Although Pavley agreed that the bond was likely to cause additional budget problems in the future, it represented a “very big piece” of the current budget solution, albeit one that has to be repaid.

To repay the loan, the Democrats have proposed a half-cent rise in the sales tax -- what they call a “dedicated revenue stream to pay off that $10.7B deficit bond”-- and one that would sunset in five years once the loan has been repaid.

“Is that a great solution?” Pavley asked rhetorically. “No, but it’s practical given the political realities in Sacramento.”

Pavley admitted that a long-term solution is required, especially with budget deficits of $9 billion projected for fiscal year 2004-05 and $10 billion projected for 2005-06.

Although not slated for this year’s proposal, one option being touted as a long-term solution is an increase in personal income tax.

Outlining how the personal income tax formula would work, Pavley gave an example of a married couple with a taxable income of $400,000 (a gross of over $600,000). Such a couple she said “would be asked to contribute an additional $550 dollars to the state of California.” In return they would receive an increased allowance.

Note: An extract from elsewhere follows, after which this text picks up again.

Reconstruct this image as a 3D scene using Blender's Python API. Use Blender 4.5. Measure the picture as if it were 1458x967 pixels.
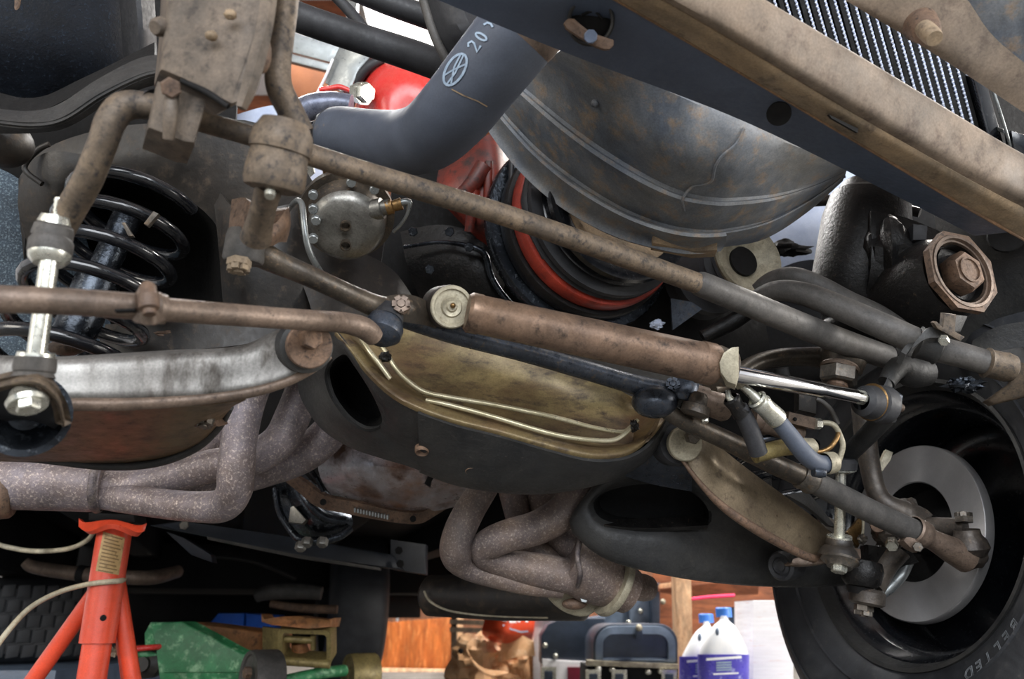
import bpy, bmesh, math, random
from mathutils import Vector, Matrix, noise
from mathutils.bvhtree import BVHTree
random.seed(7)
for _o in list(bpy.data.objects): bpy.data.objects.remove(_o)
SC = bpy.context.scene
COL = SC.collection
# ------------------------------------------------------------------ camera
F = 1150.0; PITCH = math.radians(19.0); CAM = Vector((0, 0, .27))
FW = Vector((0, math.cos(PITCH), math.sin(PITCH))); UP = Vector((0, -math.sin(PITCH), math.cos(PITCH))); RT = Vector((1, 0, 0))
cd = bpy.data.cameras.new('camera'); co = bpy.data.objects.new('camera', cd); COL.objects.link(co)
co.location = CAM; co.rotation_euler = (math.radians(90) + PITCH, 0, 0)
cd.sensor_width = 36; cd.lens = F / 1458 * 36; cd.clip_start = .02; cd.clip_end = 60
cd.dof.use_dof = True; cd.dof.focus_distance = .92; cd.dof.aperture_fstop = 7.0
SC.camera = co
# ------------------------------------------------------------------ world, lamps, exposure
w = bpy.data.worlds.new('world'); SC.world = w; w.use_nodes = True
bg = w.node_tree.nodes['Background']; bg.inputs[0].default_value = (.72, .84, 1, 1); bg.inputs[1].default_value = .45
SC.view_settings.view_transform = 'Standard'; SC.view_settings.look = 'None'
SC.view_settings.exposure = .33; SC.view_settings.gamma = 1; SC.view_settings.use_curve_mapping = False
def area(name, loc, target, sx, sy, power, color):
    l = bpy.data.lights.new(name, 'AREA'); l.shape = 'RECTANGLE'; l.size = sx; l.size_y = sy; l.energy = power; l.color = color
    o = bpy.data.objects.new(name, l); COL.objects.link(o); o.location = loc
    o.rotation_euler = (Vector(target) - Vector(loc)).to_track_quat('-Z', 'Y').to_euler(); return o
area('doorway_daylight', (.5, -2.4, 1.5), (.1, 1, .45), 3.8, 1.7, 155, (.93, .96, 1))
area('doorway_daylight_side', (-2.4, -1.0, 1.2), (0, 1, .5), 1.2, 1.2, 26, (1, .93, .82))
area('ceiling_lamp', (-.45, 2.2, 2.35), (-.4, 1.9, 0), 1.2, .5, 70, (1, .98, .95))
area('jug_fill_light', (1.6, 2.0, 2.3), (1.1, 2.2, 0), .6, .6, 85, (1, .95, .88))  # added fill that brightens the jugs and shelving
area('side_fill_light', (3.45, .7, .95), (.1, 3.3, .2), 1.5, 1.1, 130, (1, .96, .9))  # added side fill for the plywood, set in a made-up window
area('plywood_fill_light', (.0, 4.1, 2.4), (-.3, 4.8, .2), 1.6, .4, 130, (1, .96, .9))  # added fill that brightens the plywood behind the car

# ------------------------------------------------------------------ pixel + depth -> world point
def P(x, y, d): return CAM + d * (FW + (x - 729) / F * RT + (483.5 - y) / F * UP)
def pix(v):
    q = v - CAM; d = q.dot(FW); return (729 + F * q.dot(RT) / d, 483.5 - F * q.dot(UP) / d, d)
LAT = Vector((math.sin(math.radians(72)), math.cos(math.radians(72)), 0))      # across the car, towards the driver's side
REAR = Vector((-LAT.y, LAT.x, 0)); FRONT = -REAR; Z = Vector((0, 0, 1))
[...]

“This would be a good time, given what’s happening at the Federal government (tax returns) for asking people, the legislature and Cities and Counties to support a personal income tax option as part of a long term solution,” she said.

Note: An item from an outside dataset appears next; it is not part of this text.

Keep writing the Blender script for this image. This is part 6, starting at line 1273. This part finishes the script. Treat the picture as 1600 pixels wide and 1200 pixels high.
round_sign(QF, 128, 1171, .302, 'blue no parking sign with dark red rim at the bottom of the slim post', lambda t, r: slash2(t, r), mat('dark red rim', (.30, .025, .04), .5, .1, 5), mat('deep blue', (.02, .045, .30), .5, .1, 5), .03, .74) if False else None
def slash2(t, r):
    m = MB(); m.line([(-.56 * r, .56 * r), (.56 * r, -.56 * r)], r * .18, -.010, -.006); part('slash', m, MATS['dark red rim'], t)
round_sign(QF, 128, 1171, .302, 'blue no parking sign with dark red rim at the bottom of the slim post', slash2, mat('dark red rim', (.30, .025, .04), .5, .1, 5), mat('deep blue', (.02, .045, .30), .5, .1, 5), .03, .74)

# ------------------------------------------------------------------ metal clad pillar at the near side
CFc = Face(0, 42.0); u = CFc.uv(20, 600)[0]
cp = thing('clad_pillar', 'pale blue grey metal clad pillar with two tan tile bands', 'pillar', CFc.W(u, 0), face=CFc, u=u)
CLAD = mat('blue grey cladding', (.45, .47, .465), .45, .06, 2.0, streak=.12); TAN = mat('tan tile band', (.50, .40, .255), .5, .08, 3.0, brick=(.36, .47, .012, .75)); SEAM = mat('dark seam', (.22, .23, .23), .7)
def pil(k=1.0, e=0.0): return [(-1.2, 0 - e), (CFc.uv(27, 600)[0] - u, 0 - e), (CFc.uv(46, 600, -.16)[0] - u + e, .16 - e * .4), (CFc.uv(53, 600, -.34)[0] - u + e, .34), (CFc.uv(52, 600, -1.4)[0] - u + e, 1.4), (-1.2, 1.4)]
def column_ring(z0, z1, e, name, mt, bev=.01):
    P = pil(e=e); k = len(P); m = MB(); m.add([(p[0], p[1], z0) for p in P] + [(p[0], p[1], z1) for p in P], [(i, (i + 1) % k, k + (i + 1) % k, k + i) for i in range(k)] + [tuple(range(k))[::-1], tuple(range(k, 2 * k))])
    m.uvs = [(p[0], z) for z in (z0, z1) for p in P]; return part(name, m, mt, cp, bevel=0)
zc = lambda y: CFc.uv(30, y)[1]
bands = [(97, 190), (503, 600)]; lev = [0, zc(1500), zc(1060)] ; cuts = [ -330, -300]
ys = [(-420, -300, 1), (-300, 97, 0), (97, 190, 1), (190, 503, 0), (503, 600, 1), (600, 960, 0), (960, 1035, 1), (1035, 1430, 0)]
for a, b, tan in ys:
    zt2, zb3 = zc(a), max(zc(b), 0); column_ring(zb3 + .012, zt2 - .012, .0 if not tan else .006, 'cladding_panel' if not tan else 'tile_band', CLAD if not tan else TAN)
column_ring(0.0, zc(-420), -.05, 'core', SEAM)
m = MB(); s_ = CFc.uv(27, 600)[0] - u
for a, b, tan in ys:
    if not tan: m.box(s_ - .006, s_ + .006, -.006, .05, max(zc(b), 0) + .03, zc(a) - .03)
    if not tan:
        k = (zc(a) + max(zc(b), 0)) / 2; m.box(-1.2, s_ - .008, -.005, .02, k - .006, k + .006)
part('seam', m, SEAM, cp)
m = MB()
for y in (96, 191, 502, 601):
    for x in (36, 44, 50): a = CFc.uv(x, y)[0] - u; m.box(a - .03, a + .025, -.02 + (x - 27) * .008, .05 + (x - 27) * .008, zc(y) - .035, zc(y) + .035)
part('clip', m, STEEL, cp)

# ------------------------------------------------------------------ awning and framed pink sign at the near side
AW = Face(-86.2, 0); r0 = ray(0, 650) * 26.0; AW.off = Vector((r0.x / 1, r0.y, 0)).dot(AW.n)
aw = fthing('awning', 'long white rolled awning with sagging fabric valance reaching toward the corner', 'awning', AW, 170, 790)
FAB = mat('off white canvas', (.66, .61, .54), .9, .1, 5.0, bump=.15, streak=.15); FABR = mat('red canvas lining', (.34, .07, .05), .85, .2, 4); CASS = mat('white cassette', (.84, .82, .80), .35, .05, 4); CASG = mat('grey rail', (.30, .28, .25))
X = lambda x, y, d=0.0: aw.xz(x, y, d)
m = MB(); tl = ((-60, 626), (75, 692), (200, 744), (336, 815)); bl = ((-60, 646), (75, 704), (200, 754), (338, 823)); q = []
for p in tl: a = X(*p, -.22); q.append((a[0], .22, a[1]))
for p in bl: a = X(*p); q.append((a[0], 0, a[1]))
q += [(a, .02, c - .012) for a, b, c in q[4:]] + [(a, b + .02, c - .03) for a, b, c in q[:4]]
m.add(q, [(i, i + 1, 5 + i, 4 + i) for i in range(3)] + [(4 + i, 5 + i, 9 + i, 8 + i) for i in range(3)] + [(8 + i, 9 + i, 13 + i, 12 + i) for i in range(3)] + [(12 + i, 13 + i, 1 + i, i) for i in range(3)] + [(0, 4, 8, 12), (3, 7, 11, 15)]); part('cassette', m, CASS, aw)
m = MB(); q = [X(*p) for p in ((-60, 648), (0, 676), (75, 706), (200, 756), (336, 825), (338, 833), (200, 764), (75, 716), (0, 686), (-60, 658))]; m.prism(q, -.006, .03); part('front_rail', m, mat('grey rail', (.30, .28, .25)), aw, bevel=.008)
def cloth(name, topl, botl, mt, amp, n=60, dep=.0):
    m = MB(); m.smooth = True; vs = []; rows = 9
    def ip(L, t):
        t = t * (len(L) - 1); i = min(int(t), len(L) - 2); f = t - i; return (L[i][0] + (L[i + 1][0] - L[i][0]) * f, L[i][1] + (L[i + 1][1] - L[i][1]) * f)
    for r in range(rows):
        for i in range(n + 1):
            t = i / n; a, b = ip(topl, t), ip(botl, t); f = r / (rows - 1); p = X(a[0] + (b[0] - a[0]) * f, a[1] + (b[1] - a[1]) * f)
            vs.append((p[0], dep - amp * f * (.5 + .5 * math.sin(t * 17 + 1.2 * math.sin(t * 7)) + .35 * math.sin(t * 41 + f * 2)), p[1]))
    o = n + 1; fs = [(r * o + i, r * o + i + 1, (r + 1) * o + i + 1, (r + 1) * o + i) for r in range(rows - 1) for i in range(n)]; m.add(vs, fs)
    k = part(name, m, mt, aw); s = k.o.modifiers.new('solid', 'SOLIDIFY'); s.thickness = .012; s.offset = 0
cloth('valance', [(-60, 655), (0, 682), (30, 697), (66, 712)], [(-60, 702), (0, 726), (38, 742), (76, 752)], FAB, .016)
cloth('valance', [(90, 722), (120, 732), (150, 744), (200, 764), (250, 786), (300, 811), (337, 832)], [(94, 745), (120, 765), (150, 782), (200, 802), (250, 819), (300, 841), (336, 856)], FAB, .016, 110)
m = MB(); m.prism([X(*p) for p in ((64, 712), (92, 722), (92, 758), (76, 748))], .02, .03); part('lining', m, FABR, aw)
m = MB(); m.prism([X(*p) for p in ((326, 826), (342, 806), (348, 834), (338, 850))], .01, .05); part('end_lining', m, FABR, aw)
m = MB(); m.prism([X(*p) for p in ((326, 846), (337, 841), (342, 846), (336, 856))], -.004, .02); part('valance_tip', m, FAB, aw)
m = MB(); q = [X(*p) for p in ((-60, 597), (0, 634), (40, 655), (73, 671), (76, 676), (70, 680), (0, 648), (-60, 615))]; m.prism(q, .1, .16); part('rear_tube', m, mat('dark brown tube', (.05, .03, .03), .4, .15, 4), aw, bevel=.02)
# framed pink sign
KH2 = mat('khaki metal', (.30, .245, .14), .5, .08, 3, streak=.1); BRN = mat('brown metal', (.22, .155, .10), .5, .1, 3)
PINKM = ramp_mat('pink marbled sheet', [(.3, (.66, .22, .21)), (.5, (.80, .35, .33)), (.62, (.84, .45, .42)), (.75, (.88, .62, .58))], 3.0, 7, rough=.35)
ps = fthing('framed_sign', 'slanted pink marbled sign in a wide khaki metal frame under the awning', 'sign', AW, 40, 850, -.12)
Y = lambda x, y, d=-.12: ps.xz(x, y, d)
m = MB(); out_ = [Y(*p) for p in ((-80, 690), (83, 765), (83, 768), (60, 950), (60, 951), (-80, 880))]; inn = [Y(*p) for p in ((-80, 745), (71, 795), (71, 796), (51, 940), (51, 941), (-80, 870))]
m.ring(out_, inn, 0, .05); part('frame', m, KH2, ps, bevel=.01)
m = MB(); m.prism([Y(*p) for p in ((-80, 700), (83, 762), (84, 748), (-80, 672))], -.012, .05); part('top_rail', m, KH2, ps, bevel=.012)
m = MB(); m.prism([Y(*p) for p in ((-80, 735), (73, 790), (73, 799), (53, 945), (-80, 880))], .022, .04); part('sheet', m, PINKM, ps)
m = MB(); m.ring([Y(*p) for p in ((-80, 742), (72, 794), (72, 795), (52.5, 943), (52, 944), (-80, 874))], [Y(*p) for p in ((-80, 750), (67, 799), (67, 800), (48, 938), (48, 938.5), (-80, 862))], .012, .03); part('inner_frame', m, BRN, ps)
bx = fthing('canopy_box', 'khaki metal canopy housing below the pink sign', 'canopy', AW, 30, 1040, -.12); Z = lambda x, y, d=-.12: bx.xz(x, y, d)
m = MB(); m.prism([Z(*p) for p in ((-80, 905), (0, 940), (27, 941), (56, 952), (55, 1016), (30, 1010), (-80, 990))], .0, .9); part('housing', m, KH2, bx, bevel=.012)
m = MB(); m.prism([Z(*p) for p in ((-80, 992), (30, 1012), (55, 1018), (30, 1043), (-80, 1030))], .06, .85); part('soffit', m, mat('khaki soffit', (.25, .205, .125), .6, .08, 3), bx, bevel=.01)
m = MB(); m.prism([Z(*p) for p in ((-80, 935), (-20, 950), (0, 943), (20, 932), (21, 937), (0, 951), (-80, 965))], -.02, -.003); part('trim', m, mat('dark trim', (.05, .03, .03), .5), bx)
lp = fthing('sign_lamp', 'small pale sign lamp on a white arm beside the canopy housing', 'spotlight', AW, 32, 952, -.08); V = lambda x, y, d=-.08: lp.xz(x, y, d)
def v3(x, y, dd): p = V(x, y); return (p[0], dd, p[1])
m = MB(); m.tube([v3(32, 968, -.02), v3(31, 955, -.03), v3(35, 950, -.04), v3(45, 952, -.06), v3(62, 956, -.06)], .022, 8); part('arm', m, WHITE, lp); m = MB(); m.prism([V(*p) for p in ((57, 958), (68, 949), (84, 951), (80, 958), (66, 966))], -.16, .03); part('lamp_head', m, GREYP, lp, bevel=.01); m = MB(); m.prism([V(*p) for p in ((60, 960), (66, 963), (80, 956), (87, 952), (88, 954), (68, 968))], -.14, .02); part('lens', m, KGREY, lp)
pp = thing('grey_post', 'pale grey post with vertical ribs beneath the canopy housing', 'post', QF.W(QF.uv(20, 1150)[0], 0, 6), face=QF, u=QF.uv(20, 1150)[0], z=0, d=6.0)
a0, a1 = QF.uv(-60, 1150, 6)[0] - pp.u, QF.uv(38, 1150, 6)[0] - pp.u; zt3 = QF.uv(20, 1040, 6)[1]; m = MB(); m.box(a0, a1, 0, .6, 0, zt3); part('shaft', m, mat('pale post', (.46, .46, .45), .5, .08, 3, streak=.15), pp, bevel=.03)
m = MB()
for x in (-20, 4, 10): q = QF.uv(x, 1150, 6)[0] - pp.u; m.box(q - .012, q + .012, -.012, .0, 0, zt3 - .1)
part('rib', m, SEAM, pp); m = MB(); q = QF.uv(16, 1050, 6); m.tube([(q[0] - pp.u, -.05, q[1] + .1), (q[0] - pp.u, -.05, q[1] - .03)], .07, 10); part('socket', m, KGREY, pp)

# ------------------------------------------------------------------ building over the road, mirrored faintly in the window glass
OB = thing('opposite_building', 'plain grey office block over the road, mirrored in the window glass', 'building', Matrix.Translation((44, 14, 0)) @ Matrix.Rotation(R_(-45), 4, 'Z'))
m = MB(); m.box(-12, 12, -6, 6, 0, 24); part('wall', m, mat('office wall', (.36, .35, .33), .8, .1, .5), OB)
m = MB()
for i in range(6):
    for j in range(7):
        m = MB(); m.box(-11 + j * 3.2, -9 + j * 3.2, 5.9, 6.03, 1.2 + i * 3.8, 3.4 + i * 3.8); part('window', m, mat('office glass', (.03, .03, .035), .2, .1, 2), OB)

Tackling the long-term problem is necessary “so that we’re not back here next year, and not engaged in this very partisan, very political decision-making that goes on in Sacramento,” she added.

While such future tax hikes might not be popular with most married couples throughout the state, any rise in taxes is anathema to the Republican Party who, according to Pavley, has already rejected such a move.

Republicans, Pavley said, are “drawing a line in the sand (saying), ‘No new taxes, not even the half-cent sales tax.’”

Councilman Ken Genser asked: “Is there anything we can do as both a council and a community to encourage all the legislators to take this as seriously as you are?”

“They have essentially been told by their leadership in the Republican Party, ‘You are finished with elected office if you vote for any kind of tax increase’,” Pavley explained. “That threat has been made loud and clear and publicly, and I don’t know how to deal with that,” she added.

With the threat of relegation to political hinterland hanging over Republicans, the hands of the Senate are tied. California requires a two-thirds majority to pass a resolution, meaning that the budget could well miss its July 1 deadline due to political infighting.

“We are looking at a Democratic budget plan that could be up for a vote as early as Thursday in the Budget committee and maybe to the floor by next week,” Pavley explained.

“Will we get the two thirds vote? Probably not,” she said matter-of-factly.

Council member Bob Holbrook voiced the feelings of many council members when he told Pavley that it was “disturbing to hear of all the problems we have” in Sacramento.

“It’s a far different world up in Sacramento,” said Pavley, referring to the relative ease with which local government unites on issues that are in the best interest of the City.

“A lot of things are like local government (in Sacramento), but the partisan politics make it very difficult,” she added.

Although Assembly Member Pavley received the City’s endorsement, it came with a “buyer beware” message from McKeown.

“We’ve already taken the necessary measures as best we could,” he said, referring to the $5.2 million revenue increase the City hopes to garner from fees and fines, and the $7 million it hopes to make up in expenditure reductions.

“The state must at this point solve its structural problems and avoid what I hear is further shifts in local revenues going from Santa Monica to Sacramento,” McKeown said. “We wave goodbye and it never comes back.”

“Please bring the message back that it is time now for the state to make those hard decisions that we’re all faced with without further moving local revenues,” McKeown added before the final vote. “We just can’t afford the impact on our services.”